▶ Problem statement: Below is some material; transcribe all of it exactly.

===== Recorded data =====

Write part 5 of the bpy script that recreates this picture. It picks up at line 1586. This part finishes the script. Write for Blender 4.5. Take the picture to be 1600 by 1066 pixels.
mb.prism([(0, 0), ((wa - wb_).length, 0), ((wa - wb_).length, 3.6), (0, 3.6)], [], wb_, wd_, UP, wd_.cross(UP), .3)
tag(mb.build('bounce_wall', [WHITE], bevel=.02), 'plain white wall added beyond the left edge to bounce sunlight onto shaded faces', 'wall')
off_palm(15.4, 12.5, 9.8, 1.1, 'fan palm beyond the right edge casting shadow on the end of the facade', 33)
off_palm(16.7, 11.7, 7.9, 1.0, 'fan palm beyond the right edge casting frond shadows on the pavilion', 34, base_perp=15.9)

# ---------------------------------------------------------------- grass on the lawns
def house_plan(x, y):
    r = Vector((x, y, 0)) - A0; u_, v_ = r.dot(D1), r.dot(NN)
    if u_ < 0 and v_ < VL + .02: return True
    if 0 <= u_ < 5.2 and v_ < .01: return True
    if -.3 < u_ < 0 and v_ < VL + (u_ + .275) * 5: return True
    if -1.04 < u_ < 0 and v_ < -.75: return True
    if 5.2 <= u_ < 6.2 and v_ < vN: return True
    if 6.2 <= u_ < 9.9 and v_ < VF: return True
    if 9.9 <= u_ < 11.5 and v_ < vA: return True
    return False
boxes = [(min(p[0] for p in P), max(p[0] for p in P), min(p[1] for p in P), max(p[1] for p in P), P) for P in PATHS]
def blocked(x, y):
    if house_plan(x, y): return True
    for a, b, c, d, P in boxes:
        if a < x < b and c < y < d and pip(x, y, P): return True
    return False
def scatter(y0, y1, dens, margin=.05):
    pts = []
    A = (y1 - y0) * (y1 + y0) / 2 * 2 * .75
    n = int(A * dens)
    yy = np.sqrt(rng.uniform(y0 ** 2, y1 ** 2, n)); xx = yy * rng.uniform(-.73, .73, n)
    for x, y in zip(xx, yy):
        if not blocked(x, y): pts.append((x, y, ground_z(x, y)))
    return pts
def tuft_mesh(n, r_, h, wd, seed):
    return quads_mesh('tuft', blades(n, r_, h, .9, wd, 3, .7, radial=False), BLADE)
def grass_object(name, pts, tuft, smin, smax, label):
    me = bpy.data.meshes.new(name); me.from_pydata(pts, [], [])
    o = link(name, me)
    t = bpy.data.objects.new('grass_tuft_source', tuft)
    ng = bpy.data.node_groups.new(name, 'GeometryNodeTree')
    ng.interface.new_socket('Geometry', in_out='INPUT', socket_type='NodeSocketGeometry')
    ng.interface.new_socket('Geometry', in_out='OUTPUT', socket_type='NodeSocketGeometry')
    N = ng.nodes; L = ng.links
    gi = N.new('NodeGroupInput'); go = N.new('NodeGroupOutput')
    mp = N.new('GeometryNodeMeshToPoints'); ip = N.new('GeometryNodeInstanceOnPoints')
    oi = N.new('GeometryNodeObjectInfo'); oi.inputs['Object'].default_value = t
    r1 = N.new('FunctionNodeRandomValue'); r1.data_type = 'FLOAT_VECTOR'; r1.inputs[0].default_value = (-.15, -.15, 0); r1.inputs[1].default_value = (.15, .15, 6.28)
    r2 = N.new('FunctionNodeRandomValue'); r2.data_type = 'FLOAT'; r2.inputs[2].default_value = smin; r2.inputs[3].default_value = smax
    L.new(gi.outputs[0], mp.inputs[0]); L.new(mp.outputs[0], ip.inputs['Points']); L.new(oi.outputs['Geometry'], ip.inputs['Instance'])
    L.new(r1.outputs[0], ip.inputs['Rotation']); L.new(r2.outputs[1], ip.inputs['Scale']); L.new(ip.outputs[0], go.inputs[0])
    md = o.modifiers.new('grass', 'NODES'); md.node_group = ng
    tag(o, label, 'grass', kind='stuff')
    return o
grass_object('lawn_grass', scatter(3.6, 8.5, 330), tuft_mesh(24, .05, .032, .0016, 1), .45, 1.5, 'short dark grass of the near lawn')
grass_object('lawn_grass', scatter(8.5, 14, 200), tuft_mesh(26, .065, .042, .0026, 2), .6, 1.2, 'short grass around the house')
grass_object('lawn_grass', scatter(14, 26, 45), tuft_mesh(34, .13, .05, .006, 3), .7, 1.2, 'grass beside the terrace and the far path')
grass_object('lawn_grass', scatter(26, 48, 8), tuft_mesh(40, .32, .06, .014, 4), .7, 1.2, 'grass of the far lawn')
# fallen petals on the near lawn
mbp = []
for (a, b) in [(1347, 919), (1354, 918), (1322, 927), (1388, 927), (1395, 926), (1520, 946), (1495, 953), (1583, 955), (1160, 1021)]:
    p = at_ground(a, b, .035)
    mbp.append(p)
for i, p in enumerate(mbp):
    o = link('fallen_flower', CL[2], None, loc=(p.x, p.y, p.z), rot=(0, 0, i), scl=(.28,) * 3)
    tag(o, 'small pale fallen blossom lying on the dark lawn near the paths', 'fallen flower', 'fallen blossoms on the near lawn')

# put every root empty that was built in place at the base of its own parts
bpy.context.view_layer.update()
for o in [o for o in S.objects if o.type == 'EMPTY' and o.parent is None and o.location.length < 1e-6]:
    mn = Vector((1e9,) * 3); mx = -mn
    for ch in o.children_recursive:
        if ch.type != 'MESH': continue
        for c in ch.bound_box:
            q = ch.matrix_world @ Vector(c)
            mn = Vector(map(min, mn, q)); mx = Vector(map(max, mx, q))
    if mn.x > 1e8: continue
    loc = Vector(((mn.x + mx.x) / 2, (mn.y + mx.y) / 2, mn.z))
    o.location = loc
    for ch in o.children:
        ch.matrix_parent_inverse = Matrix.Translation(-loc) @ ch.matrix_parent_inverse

=====

▶ Response to this task:
Write part 5 of the bpy script that recreates this picture. It picks up at line 1586. This part finishes the script. Write for Blender 4.5. Take the picture to be 1600 by 1066 pixels.
mb.prism([(0, 0), ((wa - wb_).length, 0), ((wa - wb_).length, 3.6), (0, 3.6)], [], wb_, wd_, UP, wd_.cross(UP), .3)
tag(mb.build('bounce_wall', [WHITE], bevel=.02), 'plain white wall added beyond the left edge to bounce sunlight onto shaded faces', 'wall')
off_palm(15.4, 12.5, 9.8, 1.1, 'fan palm beyond the right edge casting shadow on the end of the facade', 33)
off_palm(16.7, 11.7, 7.9, 1.0, 'fan palm beyond the right edge casting frond shadows on the pavilion', 34, base_perp=15.9)

# ---------------------------------------------------------------- grass on the lawns
def house_plan(x, y):
    r = Vector((x, y, 0)) - A0; u_, v_ = r.dot(D1), r.dot(NN)
    if u_ < 0 and v_ < VL + .02: return True
    if 0 <= u_ < 5.2 and v_ < .01: return True
    if -.3 < u_ < 0 and v_ < VL + (u_ + .275) * 5: return True
    if -1.04 < u_ < 0 and v_ < -.75: return True
    if 5.2 <= u_ < 6.2 and v_ < vN: return True
    if 6.2 <= u_ < 9.9 and v_ < VF: return True
    if 9.9 <= u_ < 11.5 and v_ < vA: return True
    return False
boxes = [(min(p[0] for p in P), max(p[0] for p in P), min(p[1] for p in P), max(p[1] for p in P), P) for P in PATHS]
def blocked(x, y):
    if house_plan(x, y): return True
    for a, b, c, d, P in boxes:
        if a < x < b and c < y < d and pip(x, y, P): return True
    return False
def scatter(y0, y1, dens, margin=.05):
    pts = []
    A = (y1 - y0) * (y1 + y0) / 2 * 2 * .75
    n = int(A * dens)
    yy = np.sqrt(rng.uniform(y0 ** 2, y1 ** 2, n)); xx = yy * rng.uniform(-.73, .73, n)
    for x, y in zip(xx, yy):
        if not blocked(x, y): pts.append((x, y, ground_z(x, y)))
    return pts
def tuft_mesh(n, r_, h, wd, seed):
    return quads_mesh('tuft', blades(n, r_, h, .9, wd, 3, .7, radial=False), BLADE)
def grass_object(name, pts, tuft, smin, smax, label):
    me = bpy.data.meshes.new(name); me.from_pydata(pts, [], [])
    o = link(name, me)
    t = bpy.data.objects.new('grass_tuft_source', tuft)
    ng = bpy.data.node_groups.new(name, 'GeometryNodeTree')
    ng.interface.new_socket('Geometry', in_out='INPUT', socket_type='NodeSocketGeometry')
    ng.interface.new_socket('Geometry', in_out='OUTPUT', socket_type='NodeSocketGeometry')
    N = ng.nodes; L = ng.links
    gi = N.new('NodeGroupInput'); go = N.new('NodeGroupOutput')
    mp = N.new('GeometryNodeMeshToPoints'); ip = N.new('GeometryNodeInstanceOnPoints')
    oi = N.new('GeometryNodeObjectInfo'); oi.inputs['Object'].default_value = t
    r1 = N.new('FunctionNodeRandomValue'); r1.data_type = 'FLOAT_VECTOR'; r1.inputs[0].default_value = (-.15, -.15, 0); r1.inputs[1].default_value = (.15, .15, 6.28)
    r2 = N.new('FunctionNodeRandomValue'); r2.data_type = 'FLOAT'; r2.inputs[2].default_value = smin; r2.inputs[3].default_value = smax
    L.new(gi.outputs[0], mp.inputs[0]); L.new(mp.outputs[0], ip.inputs['Points']); L.new(oi.outputs['Geometry'], ip.inputs['Instance'])
    L.new(r1.outputs[0], ip.inputs['Rotation']); L.new(r2.outputs[1], ip.inputs['Scale']); L.new(ip.outputs[0], go.inputs[0])
    md = o.modifiers.new('grass', 'NODES'); md.node_group = ng
    tag(o, label, 'grass', kind='stuff')
    return o
grass_object('lawn_grass', scatter(3.6, 8.5, 330), tuft_mesh(24, .05, .032, .0016, 1), .45, 1.5, 'short dark grass of the near lawn')
grass_object('lawn_grass', scatter(8.5, 14, 200), tuft_mesh(26, .065, .042, .0026, 2), .6, 1.2, 'short grass around the house')
grass_object('lawn_grass', scatter(14, 26, 45), tuft_mesh(34, .13, .05, .006, 3), .7, 1.2, 'grass beside the terrace and the far path')
grass_object('lawn_grass', scatter(26, 48, 8), tuft_mesh(40, .32, .06, .014, 4), .7, 1.2, 'grass of the far lawn')
# fallen petals on the near lawn
mbp = []
for (a, b) in [(1347, 919), (1354, 918), (1322, 927), (1388, 927), (1395, 926), (1520, 946), (1495, 953), (1583, 955), (1160, 1021)]:
    p = at_ground(a, b, .035)
    mbp.append(p)
for i, p in enumerate(mbp):
    o = link('fallen_flower', CL[2], None, loc=(p.x, p.y, p.z), rot=(0, 0, i), scl=(.28,) * 3)
    tag(o, 'small pale fallen blossom lying on the dark lawn near the paths', 'fallen flower', 'fallen blossoms on the near lawn')

# put every root empty that was built in place at the base of its own parts
bpy.context.view_layer.update()
for o in [o for o in S.objects if o.type == 'EMPTY' and o.parent is None and o.location.length < 1e-6]:
    mn = Vector((1e9,) * 3); mx = -mn
    for ch in o.children_recursive:
        if ch.type != 'MESH': continue
        for c in ch.bound_box:
            q = ch.matrix_world @ Vector(c)
            mn = Vector(map(min, mn, q)); mx = Vector(map(max, mx, q))
    if mn.x > 1e8: continue
    loc = Vector(((mn.x + mx.x) / 2, (mn.y + mx.y) / 2, mn.z))
    o.location = loc
    for ch in o.children:
        ch.matrix_parent_inverse = Matrix.Translation(-loc) @ ch.matrix_parent_inverse